*The task:* Quote exactly the lines between the line containing "if mat2: mats.append(mat2);" and the line containing "s.body = mb.build(name, mats, s.o)", counting those two lines as part of the range. Leave the rest out.

*Collected material:*
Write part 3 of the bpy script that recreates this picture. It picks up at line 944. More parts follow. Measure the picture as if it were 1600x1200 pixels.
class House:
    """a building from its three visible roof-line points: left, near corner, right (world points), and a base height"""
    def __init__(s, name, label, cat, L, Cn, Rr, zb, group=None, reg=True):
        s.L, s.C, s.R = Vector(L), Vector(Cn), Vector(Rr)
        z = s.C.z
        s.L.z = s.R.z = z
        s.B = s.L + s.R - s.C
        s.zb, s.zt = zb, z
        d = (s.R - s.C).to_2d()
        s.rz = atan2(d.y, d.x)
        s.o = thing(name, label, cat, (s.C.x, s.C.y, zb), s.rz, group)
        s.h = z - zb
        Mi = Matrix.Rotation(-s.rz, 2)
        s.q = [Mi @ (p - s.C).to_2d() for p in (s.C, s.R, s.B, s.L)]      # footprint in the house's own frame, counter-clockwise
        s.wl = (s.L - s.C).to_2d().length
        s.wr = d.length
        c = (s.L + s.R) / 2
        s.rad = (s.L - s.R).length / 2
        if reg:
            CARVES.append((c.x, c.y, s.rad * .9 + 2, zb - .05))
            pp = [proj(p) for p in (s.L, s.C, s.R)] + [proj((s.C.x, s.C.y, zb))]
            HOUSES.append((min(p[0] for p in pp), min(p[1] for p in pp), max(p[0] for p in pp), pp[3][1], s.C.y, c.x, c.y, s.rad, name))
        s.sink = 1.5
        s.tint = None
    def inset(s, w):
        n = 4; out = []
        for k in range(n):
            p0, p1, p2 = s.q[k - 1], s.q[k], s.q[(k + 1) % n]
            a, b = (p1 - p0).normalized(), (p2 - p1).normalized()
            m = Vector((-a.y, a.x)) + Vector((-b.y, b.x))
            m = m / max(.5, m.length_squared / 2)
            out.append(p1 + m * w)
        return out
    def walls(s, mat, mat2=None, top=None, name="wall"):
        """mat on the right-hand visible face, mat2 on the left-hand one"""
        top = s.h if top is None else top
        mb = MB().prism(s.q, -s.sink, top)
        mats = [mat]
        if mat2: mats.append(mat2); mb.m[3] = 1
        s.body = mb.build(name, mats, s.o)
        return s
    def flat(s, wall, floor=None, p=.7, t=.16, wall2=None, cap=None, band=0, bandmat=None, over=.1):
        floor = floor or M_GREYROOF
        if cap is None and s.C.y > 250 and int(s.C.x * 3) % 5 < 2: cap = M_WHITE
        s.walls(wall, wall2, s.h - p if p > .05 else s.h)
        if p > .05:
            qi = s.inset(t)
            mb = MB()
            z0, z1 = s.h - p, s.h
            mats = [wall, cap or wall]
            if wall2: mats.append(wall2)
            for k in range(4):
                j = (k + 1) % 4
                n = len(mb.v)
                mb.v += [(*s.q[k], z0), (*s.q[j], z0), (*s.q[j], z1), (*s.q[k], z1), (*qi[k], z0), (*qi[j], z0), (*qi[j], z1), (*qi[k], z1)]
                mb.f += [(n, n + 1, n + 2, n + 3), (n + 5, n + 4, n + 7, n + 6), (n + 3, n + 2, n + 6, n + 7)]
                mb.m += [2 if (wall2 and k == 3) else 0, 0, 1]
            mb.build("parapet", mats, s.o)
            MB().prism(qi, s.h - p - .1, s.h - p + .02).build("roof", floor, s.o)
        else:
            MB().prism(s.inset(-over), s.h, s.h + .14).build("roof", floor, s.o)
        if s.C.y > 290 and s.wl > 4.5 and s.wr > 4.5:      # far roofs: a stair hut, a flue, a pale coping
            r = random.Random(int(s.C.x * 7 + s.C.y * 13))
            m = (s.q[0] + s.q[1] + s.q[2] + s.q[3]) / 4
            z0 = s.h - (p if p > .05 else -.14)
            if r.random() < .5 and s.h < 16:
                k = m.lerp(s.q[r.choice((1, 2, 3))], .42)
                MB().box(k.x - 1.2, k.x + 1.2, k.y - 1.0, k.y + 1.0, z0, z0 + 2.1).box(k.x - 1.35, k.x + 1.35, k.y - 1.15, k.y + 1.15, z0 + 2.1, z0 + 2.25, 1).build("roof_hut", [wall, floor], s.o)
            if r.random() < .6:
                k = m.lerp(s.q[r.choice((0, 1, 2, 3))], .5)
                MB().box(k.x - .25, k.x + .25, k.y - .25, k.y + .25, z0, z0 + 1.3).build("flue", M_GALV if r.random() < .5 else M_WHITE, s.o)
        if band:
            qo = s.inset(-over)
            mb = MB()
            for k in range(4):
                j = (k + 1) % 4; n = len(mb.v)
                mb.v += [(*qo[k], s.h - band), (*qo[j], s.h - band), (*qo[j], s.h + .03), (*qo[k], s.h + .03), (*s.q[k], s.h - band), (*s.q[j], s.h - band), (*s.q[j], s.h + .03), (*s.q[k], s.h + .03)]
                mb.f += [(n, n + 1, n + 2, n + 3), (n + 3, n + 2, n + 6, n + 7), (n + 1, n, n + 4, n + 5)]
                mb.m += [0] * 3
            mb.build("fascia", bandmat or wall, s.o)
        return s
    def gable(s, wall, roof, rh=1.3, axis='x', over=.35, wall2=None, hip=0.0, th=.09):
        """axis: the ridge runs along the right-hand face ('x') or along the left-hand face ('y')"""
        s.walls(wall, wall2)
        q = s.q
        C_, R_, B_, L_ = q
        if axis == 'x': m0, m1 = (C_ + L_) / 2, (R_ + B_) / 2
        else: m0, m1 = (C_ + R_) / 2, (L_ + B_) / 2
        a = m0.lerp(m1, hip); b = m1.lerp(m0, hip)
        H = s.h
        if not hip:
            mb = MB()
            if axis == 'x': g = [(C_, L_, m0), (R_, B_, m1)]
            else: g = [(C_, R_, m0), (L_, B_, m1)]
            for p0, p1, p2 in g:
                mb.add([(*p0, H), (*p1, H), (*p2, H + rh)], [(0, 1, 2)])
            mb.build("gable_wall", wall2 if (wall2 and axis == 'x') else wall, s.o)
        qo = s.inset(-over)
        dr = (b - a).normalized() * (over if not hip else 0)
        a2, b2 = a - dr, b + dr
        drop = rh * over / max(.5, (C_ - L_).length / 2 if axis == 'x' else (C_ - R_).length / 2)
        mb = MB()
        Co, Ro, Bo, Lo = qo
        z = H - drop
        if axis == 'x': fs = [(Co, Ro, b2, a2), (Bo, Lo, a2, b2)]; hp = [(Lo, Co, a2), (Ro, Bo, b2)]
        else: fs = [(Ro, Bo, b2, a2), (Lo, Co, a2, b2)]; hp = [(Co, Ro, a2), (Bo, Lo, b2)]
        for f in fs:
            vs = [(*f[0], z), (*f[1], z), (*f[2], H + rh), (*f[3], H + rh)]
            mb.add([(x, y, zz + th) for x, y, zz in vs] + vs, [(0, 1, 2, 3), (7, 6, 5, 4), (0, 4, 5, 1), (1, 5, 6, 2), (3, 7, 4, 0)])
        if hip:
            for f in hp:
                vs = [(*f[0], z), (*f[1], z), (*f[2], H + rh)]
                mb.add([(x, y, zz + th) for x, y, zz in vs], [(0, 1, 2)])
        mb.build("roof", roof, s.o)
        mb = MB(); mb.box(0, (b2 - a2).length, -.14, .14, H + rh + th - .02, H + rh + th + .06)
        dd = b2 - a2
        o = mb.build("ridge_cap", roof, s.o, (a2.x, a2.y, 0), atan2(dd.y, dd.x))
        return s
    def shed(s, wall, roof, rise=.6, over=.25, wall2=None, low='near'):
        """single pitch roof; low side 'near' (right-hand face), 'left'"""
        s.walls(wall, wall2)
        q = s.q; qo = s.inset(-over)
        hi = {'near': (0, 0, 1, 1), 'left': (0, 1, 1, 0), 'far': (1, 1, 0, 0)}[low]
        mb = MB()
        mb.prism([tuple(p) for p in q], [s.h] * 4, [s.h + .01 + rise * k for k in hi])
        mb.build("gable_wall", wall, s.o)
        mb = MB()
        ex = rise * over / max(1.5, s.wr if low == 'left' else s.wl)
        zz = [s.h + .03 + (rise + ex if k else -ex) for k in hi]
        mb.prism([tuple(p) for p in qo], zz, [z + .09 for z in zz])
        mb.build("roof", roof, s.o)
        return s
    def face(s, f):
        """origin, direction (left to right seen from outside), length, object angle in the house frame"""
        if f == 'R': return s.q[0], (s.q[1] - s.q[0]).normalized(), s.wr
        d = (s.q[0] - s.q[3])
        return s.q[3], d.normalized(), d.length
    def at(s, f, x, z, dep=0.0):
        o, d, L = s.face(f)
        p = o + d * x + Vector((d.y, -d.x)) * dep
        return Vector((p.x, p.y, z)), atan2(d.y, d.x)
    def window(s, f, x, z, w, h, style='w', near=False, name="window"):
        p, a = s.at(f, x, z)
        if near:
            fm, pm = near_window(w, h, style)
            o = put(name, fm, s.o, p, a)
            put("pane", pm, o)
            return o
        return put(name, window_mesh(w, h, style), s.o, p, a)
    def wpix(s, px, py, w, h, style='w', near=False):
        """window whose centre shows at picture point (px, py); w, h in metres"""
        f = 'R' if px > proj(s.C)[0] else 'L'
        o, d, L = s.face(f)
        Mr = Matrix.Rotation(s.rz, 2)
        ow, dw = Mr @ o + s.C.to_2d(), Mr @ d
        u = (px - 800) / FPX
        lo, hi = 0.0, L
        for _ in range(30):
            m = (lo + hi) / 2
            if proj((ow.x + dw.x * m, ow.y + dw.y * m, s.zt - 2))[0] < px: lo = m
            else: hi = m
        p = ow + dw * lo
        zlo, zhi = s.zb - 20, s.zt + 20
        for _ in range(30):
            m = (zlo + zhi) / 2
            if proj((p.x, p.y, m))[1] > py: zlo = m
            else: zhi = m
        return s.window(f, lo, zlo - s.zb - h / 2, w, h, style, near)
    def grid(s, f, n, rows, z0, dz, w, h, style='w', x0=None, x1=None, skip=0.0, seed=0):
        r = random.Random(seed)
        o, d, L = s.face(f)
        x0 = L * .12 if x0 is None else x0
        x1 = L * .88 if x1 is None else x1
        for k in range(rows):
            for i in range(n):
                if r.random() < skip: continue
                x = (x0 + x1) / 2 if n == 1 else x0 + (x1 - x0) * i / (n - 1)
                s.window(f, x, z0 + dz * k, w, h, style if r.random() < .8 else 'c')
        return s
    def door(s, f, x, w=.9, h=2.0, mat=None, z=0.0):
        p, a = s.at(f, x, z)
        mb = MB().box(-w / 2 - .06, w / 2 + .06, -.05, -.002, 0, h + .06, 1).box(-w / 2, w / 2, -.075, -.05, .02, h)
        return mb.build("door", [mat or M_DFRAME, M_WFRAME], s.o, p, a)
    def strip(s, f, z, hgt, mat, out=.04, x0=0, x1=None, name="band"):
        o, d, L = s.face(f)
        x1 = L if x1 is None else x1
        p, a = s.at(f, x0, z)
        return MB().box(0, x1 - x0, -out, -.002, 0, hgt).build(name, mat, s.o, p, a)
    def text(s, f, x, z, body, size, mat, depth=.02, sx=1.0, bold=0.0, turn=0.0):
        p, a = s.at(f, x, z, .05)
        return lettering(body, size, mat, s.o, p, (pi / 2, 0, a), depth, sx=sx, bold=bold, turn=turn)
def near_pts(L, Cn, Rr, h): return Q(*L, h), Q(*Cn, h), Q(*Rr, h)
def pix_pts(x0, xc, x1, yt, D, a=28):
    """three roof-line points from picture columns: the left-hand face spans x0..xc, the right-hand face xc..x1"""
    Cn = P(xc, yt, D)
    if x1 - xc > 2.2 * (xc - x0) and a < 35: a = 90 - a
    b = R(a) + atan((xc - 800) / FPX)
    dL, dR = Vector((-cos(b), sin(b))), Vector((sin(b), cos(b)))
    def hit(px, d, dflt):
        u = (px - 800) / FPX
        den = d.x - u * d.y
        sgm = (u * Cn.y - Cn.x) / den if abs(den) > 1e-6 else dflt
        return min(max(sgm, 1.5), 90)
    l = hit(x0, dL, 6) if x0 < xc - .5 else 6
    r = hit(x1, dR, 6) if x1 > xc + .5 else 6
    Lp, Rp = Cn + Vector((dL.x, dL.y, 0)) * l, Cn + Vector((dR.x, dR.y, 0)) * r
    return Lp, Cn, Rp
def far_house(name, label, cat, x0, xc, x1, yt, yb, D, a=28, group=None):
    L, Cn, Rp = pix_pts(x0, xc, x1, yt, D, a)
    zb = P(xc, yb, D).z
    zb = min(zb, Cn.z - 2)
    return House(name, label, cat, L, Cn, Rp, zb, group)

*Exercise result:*
        if mat2: mats.append(mat2); mb.m[3] = 1
        s.body = mb.build(name, mats, s.o)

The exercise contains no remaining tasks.